Start

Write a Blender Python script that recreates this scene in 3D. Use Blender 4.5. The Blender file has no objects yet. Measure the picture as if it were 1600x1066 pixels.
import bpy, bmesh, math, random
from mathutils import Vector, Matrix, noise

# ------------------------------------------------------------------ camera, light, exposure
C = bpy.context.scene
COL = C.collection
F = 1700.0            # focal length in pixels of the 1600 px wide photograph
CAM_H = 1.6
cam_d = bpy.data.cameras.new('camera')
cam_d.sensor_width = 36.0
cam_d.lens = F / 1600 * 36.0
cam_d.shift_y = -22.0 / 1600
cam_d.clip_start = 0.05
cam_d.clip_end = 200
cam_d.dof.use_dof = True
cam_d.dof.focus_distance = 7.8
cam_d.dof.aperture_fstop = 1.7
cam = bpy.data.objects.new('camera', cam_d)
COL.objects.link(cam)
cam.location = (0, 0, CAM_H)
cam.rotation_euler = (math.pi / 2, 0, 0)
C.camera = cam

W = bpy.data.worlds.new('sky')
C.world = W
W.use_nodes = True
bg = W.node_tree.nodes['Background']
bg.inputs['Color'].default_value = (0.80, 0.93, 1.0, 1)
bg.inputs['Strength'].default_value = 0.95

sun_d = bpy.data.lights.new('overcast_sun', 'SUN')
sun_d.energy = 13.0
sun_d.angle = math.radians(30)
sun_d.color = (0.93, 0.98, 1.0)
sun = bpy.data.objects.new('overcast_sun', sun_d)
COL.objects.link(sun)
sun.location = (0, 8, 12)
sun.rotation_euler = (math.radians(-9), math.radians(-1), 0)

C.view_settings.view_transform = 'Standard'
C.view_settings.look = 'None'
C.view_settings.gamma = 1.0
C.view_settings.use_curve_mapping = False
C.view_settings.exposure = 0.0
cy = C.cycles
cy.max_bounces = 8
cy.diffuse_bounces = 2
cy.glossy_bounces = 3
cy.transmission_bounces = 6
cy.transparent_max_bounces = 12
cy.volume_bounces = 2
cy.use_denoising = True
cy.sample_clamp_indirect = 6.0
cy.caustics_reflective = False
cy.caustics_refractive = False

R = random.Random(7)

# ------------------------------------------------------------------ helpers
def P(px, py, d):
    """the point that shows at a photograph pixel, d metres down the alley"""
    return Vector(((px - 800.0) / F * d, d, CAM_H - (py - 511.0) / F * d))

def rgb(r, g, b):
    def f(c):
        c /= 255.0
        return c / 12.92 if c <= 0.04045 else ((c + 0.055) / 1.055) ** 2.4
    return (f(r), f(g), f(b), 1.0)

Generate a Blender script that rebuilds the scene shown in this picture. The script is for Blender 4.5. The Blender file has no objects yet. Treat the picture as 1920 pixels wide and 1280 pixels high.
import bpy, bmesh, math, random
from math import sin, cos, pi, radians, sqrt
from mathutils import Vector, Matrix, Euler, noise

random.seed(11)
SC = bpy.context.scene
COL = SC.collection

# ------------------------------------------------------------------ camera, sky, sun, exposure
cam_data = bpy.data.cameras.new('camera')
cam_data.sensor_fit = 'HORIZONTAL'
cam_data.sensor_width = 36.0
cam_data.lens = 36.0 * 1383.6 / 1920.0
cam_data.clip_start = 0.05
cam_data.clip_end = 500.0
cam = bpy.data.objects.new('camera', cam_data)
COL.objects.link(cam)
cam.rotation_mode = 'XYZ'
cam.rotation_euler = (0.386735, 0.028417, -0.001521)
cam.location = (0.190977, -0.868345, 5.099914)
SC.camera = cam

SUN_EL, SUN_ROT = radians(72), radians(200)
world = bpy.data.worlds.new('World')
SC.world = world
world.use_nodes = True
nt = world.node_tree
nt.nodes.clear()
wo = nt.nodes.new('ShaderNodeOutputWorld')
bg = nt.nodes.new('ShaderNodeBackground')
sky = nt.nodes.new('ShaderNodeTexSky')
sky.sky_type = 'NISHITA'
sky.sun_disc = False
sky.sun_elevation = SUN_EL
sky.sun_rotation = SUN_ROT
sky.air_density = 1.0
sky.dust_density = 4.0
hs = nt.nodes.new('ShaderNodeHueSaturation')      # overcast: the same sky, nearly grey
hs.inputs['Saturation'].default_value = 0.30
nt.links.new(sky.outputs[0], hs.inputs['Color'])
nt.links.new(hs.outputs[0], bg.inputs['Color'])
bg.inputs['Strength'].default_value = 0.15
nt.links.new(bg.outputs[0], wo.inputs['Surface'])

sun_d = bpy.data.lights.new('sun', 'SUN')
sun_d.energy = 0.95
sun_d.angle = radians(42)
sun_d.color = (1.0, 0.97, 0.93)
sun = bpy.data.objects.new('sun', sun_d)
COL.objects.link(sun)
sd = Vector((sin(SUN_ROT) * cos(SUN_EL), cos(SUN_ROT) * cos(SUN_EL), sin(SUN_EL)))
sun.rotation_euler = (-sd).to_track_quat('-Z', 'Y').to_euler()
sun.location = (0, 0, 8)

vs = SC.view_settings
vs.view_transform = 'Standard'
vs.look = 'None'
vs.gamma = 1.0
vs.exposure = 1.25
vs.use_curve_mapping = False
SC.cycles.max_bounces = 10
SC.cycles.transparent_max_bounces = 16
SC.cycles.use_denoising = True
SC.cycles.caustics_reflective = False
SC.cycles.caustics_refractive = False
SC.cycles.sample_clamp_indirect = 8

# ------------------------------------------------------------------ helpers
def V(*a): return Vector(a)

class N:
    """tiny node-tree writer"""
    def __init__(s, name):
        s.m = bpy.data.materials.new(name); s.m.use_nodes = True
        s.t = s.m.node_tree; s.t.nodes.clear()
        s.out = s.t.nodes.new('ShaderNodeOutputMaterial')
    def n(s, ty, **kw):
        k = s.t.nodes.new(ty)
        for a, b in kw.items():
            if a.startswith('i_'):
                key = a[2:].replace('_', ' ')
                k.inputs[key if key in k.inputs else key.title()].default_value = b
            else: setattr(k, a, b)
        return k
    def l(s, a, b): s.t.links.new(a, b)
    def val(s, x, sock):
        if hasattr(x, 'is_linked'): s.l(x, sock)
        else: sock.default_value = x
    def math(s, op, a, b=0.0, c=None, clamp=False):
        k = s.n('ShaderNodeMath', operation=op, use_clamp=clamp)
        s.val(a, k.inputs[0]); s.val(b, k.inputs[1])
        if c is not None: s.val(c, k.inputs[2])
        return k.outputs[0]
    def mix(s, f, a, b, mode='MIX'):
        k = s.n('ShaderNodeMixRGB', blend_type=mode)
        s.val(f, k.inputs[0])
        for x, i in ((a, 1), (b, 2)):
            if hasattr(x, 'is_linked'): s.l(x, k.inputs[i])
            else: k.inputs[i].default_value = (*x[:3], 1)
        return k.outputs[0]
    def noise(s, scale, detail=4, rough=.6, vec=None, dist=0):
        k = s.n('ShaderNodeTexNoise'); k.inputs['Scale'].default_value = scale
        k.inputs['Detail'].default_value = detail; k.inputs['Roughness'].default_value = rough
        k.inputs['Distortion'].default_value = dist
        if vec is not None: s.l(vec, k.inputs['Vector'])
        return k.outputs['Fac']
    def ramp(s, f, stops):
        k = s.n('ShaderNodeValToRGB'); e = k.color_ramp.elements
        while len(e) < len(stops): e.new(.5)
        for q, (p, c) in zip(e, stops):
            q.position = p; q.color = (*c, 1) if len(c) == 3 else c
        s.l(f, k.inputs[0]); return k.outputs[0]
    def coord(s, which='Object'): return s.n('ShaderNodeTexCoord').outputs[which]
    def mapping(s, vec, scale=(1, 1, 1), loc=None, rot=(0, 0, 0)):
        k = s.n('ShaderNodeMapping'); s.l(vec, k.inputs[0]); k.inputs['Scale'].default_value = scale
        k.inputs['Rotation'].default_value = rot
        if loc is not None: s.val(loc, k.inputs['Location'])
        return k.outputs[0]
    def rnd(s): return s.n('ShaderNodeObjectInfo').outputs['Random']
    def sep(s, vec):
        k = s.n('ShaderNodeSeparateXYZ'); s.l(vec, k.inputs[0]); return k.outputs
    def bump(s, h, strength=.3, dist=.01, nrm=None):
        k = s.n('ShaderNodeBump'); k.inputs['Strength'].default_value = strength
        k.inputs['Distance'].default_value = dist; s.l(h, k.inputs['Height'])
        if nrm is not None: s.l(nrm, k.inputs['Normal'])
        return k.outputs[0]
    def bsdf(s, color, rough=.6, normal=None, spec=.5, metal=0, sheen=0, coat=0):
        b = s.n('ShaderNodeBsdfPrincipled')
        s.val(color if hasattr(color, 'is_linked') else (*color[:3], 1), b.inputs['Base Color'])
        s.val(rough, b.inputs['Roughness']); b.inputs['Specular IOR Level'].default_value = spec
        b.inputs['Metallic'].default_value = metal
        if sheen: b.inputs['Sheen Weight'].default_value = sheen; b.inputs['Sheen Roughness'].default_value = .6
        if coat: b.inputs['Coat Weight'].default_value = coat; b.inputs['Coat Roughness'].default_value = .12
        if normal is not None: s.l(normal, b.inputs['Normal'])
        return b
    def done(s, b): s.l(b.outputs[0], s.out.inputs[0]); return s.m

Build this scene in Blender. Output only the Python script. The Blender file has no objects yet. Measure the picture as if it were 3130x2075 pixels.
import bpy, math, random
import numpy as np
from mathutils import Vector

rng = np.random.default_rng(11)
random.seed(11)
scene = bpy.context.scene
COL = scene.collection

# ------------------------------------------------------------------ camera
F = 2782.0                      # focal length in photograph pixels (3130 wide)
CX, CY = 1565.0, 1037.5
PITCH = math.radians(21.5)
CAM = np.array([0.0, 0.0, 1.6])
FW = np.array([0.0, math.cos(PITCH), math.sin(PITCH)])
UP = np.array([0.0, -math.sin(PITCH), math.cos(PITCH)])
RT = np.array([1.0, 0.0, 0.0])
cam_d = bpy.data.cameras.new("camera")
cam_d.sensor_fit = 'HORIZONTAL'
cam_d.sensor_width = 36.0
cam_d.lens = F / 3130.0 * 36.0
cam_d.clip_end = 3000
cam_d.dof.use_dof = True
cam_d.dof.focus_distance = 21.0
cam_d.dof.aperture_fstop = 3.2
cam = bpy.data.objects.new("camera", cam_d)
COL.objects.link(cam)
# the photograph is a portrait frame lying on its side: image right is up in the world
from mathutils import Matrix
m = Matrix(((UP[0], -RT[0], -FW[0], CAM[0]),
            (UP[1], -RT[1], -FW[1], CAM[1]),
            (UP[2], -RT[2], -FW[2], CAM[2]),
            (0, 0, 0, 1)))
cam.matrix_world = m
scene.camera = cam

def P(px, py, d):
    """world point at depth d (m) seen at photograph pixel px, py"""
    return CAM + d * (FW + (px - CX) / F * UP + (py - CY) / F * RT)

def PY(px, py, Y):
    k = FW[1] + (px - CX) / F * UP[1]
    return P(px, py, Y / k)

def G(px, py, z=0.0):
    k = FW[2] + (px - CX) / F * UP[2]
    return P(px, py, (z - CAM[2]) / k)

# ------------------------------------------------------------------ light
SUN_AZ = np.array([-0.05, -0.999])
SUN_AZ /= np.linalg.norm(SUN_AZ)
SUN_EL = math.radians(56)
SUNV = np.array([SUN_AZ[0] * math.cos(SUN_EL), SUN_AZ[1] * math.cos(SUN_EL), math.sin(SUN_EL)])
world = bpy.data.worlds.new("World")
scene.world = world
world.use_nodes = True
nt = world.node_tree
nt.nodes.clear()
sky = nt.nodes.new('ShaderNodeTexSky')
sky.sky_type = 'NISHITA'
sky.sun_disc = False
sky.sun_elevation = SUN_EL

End

WHAT THE EXERCISE ASKS = Above are the records; please copy exactly their first line and each line after it through the line containing "from mathutils import Vector, Matrix, noise", and no line after that.

SOLUTION TO THIS TASK =
Write a Blender Python script that recreates this scene in 3D. Use Blender 4.5. The Blender file has no objects yet. Measure the picture as if it were 1600x1066 pixels.
import bpy, bmesh, math, random
from mathutils import Vector, Matrix, noise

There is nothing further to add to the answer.